Your subconscious doesn’t believe your intentions. It believes your evidence. When you perform the action - however small - you are submitting evidence to the court of self. Exhibit A: I am the kind of person who writes. Exhibit B: I am the kind of person who trains. Exhibit C: I am the kind of person who doesn’t break the chain.
The Buddhist monks who make sand mandalas know this. They spend weeks placing grains of colored sand into intricate patterns. Then they sweep it away. They don’t do it for the picture. They do it for the placing. The sweeping away is the point. The practice is the permanent thing, not the product.
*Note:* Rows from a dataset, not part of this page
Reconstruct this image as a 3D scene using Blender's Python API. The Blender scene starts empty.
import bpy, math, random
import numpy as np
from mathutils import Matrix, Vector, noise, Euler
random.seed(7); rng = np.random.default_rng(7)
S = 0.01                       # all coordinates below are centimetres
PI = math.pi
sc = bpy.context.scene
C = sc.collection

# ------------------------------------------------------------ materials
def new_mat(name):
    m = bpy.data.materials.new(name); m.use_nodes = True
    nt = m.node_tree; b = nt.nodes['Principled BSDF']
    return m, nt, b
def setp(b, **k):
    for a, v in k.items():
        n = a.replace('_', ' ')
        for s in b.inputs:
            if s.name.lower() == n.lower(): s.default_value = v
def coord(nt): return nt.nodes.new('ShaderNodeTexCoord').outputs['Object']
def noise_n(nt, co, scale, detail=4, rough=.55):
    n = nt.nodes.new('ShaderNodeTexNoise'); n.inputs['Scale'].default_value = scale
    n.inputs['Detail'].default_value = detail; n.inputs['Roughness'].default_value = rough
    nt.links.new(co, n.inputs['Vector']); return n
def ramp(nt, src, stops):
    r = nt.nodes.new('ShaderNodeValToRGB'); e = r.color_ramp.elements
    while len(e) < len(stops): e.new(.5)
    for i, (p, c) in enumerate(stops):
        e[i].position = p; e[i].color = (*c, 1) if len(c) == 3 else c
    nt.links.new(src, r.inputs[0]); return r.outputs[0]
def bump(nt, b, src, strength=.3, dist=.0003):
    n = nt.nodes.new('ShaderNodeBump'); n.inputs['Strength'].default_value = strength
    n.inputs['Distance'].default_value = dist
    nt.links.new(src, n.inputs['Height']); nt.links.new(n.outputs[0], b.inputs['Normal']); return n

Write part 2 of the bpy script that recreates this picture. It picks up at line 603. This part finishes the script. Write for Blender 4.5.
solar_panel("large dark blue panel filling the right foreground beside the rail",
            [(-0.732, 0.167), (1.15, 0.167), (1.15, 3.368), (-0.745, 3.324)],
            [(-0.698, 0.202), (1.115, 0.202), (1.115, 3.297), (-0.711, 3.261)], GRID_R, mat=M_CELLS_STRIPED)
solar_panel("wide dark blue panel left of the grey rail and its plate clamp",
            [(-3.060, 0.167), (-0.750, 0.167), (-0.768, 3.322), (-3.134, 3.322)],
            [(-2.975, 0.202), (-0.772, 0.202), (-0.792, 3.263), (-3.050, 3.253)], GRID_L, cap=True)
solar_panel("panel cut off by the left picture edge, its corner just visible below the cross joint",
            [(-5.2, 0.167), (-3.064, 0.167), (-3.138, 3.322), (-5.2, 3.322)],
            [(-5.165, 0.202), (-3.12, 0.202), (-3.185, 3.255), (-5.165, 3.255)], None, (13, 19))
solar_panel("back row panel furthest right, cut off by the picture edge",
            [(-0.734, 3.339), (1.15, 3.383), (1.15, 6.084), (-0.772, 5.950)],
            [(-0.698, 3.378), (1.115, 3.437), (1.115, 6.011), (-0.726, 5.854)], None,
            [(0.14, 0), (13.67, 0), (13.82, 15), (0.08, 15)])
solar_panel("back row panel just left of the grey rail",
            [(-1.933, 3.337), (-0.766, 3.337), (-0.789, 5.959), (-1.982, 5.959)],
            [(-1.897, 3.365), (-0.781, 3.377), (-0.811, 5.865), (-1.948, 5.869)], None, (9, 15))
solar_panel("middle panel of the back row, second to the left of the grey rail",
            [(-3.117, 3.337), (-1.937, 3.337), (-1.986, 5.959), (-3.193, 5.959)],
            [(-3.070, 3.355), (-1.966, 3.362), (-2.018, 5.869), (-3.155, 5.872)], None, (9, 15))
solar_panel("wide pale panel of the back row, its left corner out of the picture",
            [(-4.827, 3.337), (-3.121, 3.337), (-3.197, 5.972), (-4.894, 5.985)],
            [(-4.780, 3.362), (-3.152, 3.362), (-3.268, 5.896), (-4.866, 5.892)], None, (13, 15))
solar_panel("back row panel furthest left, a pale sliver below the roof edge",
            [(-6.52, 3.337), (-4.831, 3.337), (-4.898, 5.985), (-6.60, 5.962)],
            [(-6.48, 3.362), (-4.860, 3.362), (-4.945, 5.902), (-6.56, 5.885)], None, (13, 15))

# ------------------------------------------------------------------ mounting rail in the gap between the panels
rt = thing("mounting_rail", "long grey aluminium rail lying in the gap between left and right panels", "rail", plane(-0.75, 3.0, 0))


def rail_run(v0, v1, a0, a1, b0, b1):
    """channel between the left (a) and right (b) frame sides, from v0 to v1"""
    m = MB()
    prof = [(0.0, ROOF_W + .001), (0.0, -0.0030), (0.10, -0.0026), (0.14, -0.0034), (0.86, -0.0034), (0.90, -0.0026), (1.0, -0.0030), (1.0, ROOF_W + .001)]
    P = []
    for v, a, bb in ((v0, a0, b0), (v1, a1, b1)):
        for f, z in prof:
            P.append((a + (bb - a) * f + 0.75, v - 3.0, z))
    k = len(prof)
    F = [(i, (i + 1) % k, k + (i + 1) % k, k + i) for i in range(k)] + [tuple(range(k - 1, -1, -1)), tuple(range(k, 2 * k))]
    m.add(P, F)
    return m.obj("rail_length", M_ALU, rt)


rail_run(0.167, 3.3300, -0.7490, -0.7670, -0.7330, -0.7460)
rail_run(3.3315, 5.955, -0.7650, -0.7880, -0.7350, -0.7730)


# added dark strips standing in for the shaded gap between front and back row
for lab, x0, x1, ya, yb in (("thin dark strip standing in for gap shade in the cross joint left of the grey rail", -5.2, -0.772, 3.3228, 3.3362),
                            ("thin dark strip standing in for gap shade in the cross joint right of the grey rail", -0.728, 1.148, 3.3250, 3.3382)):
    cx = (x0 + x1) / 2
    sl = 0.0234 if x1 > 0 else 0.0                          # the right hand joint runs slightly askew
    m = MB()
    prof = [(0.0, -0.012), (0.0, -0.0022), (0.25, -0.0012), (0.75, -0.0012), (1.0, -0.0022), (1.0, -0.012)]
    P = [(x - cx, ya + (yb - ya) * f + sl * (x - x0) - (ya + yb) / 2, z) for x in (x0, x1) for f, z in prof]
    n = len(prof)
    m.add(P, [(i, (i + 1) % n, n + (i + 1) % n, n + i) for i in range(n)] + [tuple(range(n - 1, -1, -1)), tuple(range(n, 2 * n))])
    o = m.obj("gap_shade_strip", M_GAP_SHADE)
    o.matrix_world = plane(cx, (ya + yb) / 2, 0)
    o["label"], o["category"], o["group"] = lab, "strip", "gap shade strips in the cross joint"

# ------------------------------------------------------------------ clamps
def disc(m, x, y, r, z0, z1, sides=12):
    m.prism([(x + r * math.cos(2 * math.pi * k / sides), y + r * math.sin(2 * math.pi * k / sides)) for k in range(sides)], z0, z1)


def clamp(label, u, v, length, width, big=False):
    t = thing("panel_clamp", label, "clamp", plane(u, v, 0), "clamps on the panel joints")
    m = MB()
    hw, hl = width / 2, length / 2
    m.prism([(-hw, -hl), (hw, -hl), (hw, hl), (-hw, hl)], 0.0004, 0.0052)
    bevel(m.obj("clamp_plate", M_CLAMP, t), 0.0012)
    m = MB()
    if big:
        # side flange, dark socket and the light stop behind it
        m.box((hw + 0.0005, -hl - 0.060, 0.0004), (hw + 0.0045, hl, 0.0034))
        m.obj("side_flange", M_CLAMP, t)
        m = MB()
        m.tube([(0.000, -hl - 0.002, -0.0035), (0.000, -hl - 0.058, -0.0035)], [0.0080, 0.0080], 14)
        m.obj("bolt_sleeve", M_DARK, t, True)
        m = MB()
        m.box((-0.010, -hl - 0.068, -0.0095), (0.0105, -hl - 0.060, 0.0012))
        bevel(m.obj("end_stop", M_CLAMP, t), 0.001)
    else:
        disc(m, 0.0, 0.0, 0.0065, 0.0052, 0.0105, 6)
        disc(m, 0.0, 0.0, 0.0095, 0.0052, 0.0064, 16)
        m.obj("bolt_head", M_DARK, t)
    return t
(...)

Geralt of Rivia cast Signs until his hands knew the shapes better than his mind. The witcher who waits for warm weather gets wrecked by the wraith.
I fear not the man who has practiced 10,000 kicks once, but I fear the man who has practiced one kick 10,000 times.
- Bruce Lee
You don’t need to believe you’re a writer to write. You need to write to believe you’re a writer.
The repetition is the incantation. The daily motion is the sigil drawn in the air. The belief comes after the 30th day. It comes when you feel the callous on your knuckles, the groove in your routine, the specific squeak of your chair at 5 AM that means this is who we are now. That’s knowing. And power doesn't come from believing. It comes from knowing.
Cast the cantrip.
You don’t need a quest log the size of a dictionary. You need a couple cantrips.
Level 1: The Anchor Pick an action so small it feels like cheating. One sentence. One pushup. One chord. One line of dialogue. One quick sketch with no goals or judgment. Attach it to something you already do - pouring coffee, closing the car door, sitting on the toilet. This is your trigger. The knot in the rope.
Level 2: The X Get a calendar. Hang it on the wall where you can see it in the dark. Every day you cast the cantrip, you mark an X. Don’t break the chain. The X’s become visible proof of the spell working. The pattern becomes the magic.
Level 3: The Attunement After thirty days, you don’t level up by doing more. You level up by noticing. Notice how the resistance has changed. Notice how the blank page doesn’t look like an enemy anymore. Notice how you stopped checking the sky for lightning because you trust the rain.
Level 4: The Working Now you expand. Not before. The belief is the fuel, and you only have belief because you did the boring work first. Now you can write the chapter. Paint the miniature. Run the campaign. The spell is cast. You are the wizard you were waiting for.
When you miss a day - and you will - resume immediately. No guilt. No drama. No “start again Monday.” The magic tolerates interruption. It does not tolerate abandonment.
You don’t need to feel inspired. You need to feel the weight of the pen in your hand, the familiar posture of your body settling into the work, the sound of the page turning.
That’s the weave. That’s how you make the dream real.